Sunday 29 November 2009

Musing on the Muse

I find it very hard to be creative at this time of the year; my inspiration seems to disappear as soon as the grey days start and rain falls. I've been doing some meditation on that and I think that my frustration at feeling unable to connect with inspiration gives my usual seasonal depression an additional edge. I'm no longer sure if it's the depression blocking my inspiration, or if my depression is partly fueled by my inability to create and both are caused by a third thing - ie the darkness.

My meditations and workings recently have all been centred in healing and health - for me and my family - but once we're all in good shape again, I'm planning to start meditations on inspiration and seeking my Muse again. For me, meditations on the sun seem a good place to start, but I wondered what other people use to kick-start their creativity while having a dry spell?

Obviously, being out in nature helps, but due to my back injury that has been difficult recently. This injury and our recent combined family ill-health have been a real shock to the system. It is scary quite how vulnerable we are, and how much of our carefully ordered life falls apart when I'm not very mobile even for a short while.

I think confidence has a certain amount to do with inspiration as well - or maybe it's just that confidence enhances my receptiveness to inspiration. I'll tend to question it less and act on it more when I'm feeling good about myself and my abilities. This is clearly also linked to my depression. Recently I read a certain famous series of books which, despite being bestsellers, are *really* badly written and it really knocked my confidence for several weeks. What is the point of spending years learning and practising my writing (and still not being published) when other people can get such badly written and derivative drivel published and have such a huge volume of sales?

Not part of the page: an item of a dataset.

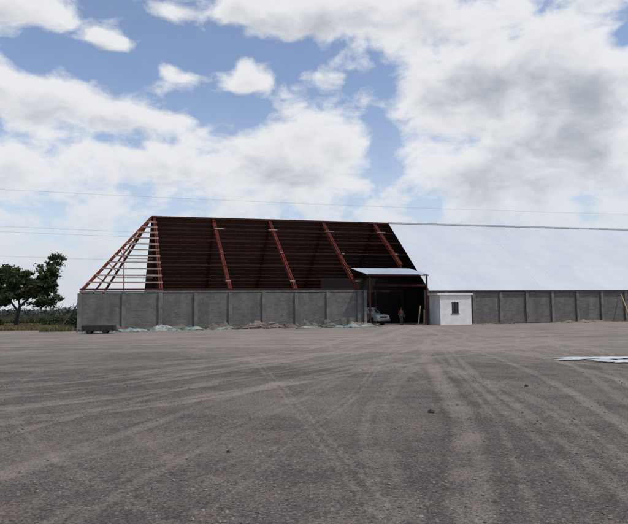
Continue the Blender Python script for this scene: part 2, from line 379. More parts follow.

Time is another factor. Sometimes I get a moment of inspiration but I'm in the middle of shopping, or doing some activity with the kids. If I was single with no ties or responsibilities I could write whenever the mood struck, through the night, without worrying about getting meals. I know these mundane things shouldn't interfere, but realistically they do. My kids have a prior claim on me, we all have to eat. Since my writing isn't bringing in any money, perhaps the time I spend doing it is self-indulgent and I shouldn't be trying to tempt the Muse at all. Maybe I should be glad I can't seem to write at the moment, and use the time to do some actual paid work.

I think I'm having an inspiration crisis, so I need to meditate on that. Any thoughts or wishes welcome!

2 comments:

Joxy34 said...

Writing is a big part of who you are hon, write every day, whether that's a blog post, a daft little poem scribbled on the back of a recipe.. a few sentences.. heck even a shopping list.

I firmly believe we are better people and parents when we "indulge" our passions.

bethnoir said...

take a little notebook to scribble things down in, wherever you are. I find that even a sentence can remind me what inspired me later. I find bits from different time and see if they'll work together, that can be interesting too.

Sometimes I just list words that I particularly like at that moment and see where that takes me.
I often get inspired by dreams and keep a dream diary which is very weird to read back after I've forgotten the original dream.

Having said that I am rubbish and hardly ever complete any writing these days so it's probably best to ignore my ideas!